▶ **Available data**:
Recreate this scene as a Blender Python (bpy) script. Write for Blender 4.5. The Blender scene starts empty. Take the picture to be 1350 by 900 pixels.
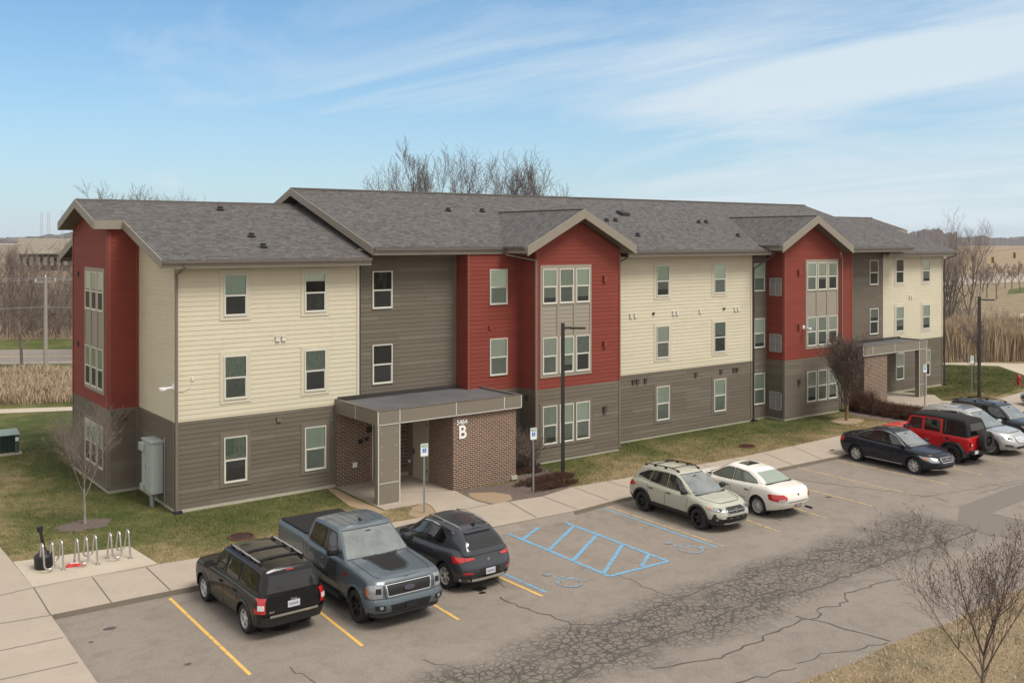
import bpy, bmesh, math, random
import numpy as np
from mathutils import Vector, Matrix
from math import sin, cos, pi, radians, hypot, atan2, sqrt

# ------------------------------------------------------------------ camera
F = 1302.0; HCAM = 10.0; TH = math.atan2(2405-675, F); V0 = 315.0
FX, FY = cos(TH), sin(TH); RX, RY = sin(TH), -cos(TH)
CX, CY = -11.828, -36.113
sc = bpy.context.scene
cam = bpy.data.cameras.new('camera'); camo = bpy.data.objects.new('camera', cam)
sc.collection.objects.link(camo)
camo.location = (CX, CY, HCAM)
camo.rotation_euler = (pi/2, 0, math.atan2(FY, FX) - pi/2)
cam.sensor_width = 36; cam.lens = F/1350*36
cam.shift_y = -(450-V0)/1350
cam.clip_start = 0.5; cam.clip_end = 9000
sc.camera = camo

# ------------------------------------------------------------------ sky and sun
SUN_EL, SUN_AZ = radians(57), radians(-70)      # azimuth: direction towards the sun in the XY plane
w = bpy.data.worlds.new('World'); sc.world = w; w.use_nodes = True
nt = w.node_tree; nt.nodes.clear()
def N(t, **k):
    n = nt.nodes.new(t)
    for a, b in k.items(): setattr(n, a, b)
    return n
out = N('ShaderNodeOutputWorld'); bg = N('ShaderNodeBackground'); bg.inputs['Strength'].default_value = 0.115
sky = N('ShaderNodeTexSky', sky_type='NISHITA'); sky.sun_disc = False
sky.sun_elevation = SUN_EL; sky.sun_rotation = pi/2 - SUN_AZ
sky.air_density = 1.0; sky.dust_density = 0.5; sky.ozone_density = 2.0
tc = N('ShaderNodeTexCoord'); sep = N('ShaderNodeSeparateXYZ')
nt.links.new(tc.outputs['Generated'], sep.inputs[0])
def M(op, a, b=None, clamp=False):
    n = N('ShaderNodeMath', operation=op); n.use_clamp = clamp
    for i, v in ((0, a), (1, b)):
        if v is None: continue
        if isinstance(v, (int, float)): n.inputs[i].default_value = v
        else: nt.links.new(v, n.inputs[i])
    return n.outputs[0]
# cirrus: the view direction projected on a high flat layer, noise stretched along it
zz = M('ADD', M('MAXIMUM', sep.outputs[2], 0.0), 0.10)
px = M('DIVIDE', sep.outputs[0], zz); py = M('DIVIDE', sep.outputs[1], zz)
cmb = N('ShaderNodeCombineXYZ'); nt.links.new(px, cmb.inputs[0]); nt.links.new(py, cmb.inputs[1])
mp = N('ShaderNodeMapping'); mp.inputs['Rotation'].default_value = (0, 0, radians(52)); mp.inputs['Scale'].default_value = (0.70, 0.27, 1)
nt.links.new(cmb.outputs[0], mp.inputs[0])
n1 = N('ShaderNodeTexNoise'); n1.inputs['Scale'].default_value = 1.5; n1.inputs['Detail'].default_value = 12; n1.inputs['Roughness'].default_value = 0.62; n1.inputs['Distortion'].default_value = 1.1
nt.links.new(mp.outputs[0], n1.inputs['Vector'])
n2 = N('ShaderNodeTexNoise'); n2.inputs['Scale'].default_value = 0.33; n2.inputs['Detail'].default_value = 2
nt.links.new(cmb.outputs[0], n2.inputs['Vector'])
# the cirrus bank lies to the right (east) of the picture
side = M('ADD', M('MULTIPLY', sep.outputs[0], 0.95), M('MULTIPLY', sep.outputs[1], -0.45))
cov = M('ADD', M('ADD', n1.outputs['Fac'], M('MULTIPLY', M('SUBTRACT', n2.outputs['Fac'], 0.47), 0.8)), M('MULTIPLY', M('SUBTRACT', side, 0.20), 0.40))
mask = M('MULTIPLY', M('SUBTRACT', cov, 0.45), 2.9, True)
mask = M('MULTIPLY', mask, 0.88)
# white veil added out of view, overhead and behind the viewer, to whiten light
fwd = M('ADD', M('MULTIPLY', sep.outputs[0], FX), M('MULTIPLY', sep.outputs[1], FY))
fill_veil = M('MAXIMUM', M('MULTIPLY', M('SUBTRACT', sep.outputs[2], 0.34), 3.2, True), M('MULTIPLY', M('SUBTRACT', 0.62, fwd), 2.5, True))
fill_veil = M('MULTIPLY', fill_veil, M('ADD', 0.72, M('MULTIPLY', n1.outputs['Fac'], 0.4), True))
mixc = N('ShaderNodeMixRGB'); nt.links.new(mask, mixc.inputs[0])
tint = N('ShaderNodeMixRGB', blend_type='MULTIPLY'); tint.inputs[0].default_value = 1; tint.inputs[2].default_value = (0.45, 0.76, 0.90, 1)
nt.links.new(sky.outputs[0], tint.inputs[1])
hz = N('ShaderNodeMixRGB'); nt.links.new(M('MULTIPLY', M('POWER', M('SUBTRACT', 1.0, M('ABSOLUTE', sep.outputs[2])), 6.5), 0.85, True), hz.inputs[0])
nt.links.new(tint.outputs[0], hz.inputs[1]); hz.inputs[2].default_value = (4.0, 4.5, 5.0, 1)
nt.links.new(hz.outputs[0], mixc.inputs[1]); mixc.inputs[2].default_value = (4.45, 5.05, 5.45, 1)
mixv = N('ShaderNodeMixRGB'); nt.links.new(fill_veil, mixv.inputs[0]); nt.links.new(mixc.outputs[0], mixv.inputs[1]); mixv.inputs[2].default_value = (6.25, 6.0, 5.75, 1)
nt.links.new(mixv.outputs[0], bg.inputs[0]); nt.links.new(bg.outputs[0], out.inputs[0])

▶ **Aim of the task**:
Pictures stay out. Repeat only the lines from the beginning of the data through the line that has "from math import".

▶ **Written answer**:
Recreate this scene as a Blender Python (bpy) script. Write for Blender 4.5. The Blender scene starts empty. Take the picture to be 1350 by 900 pixels.
import bpy, bmesh, math, random
import numpy as np
from mathutils import Vector, Matrix
from math import sin, cos, pi, radians, hypot, atan2, sqrt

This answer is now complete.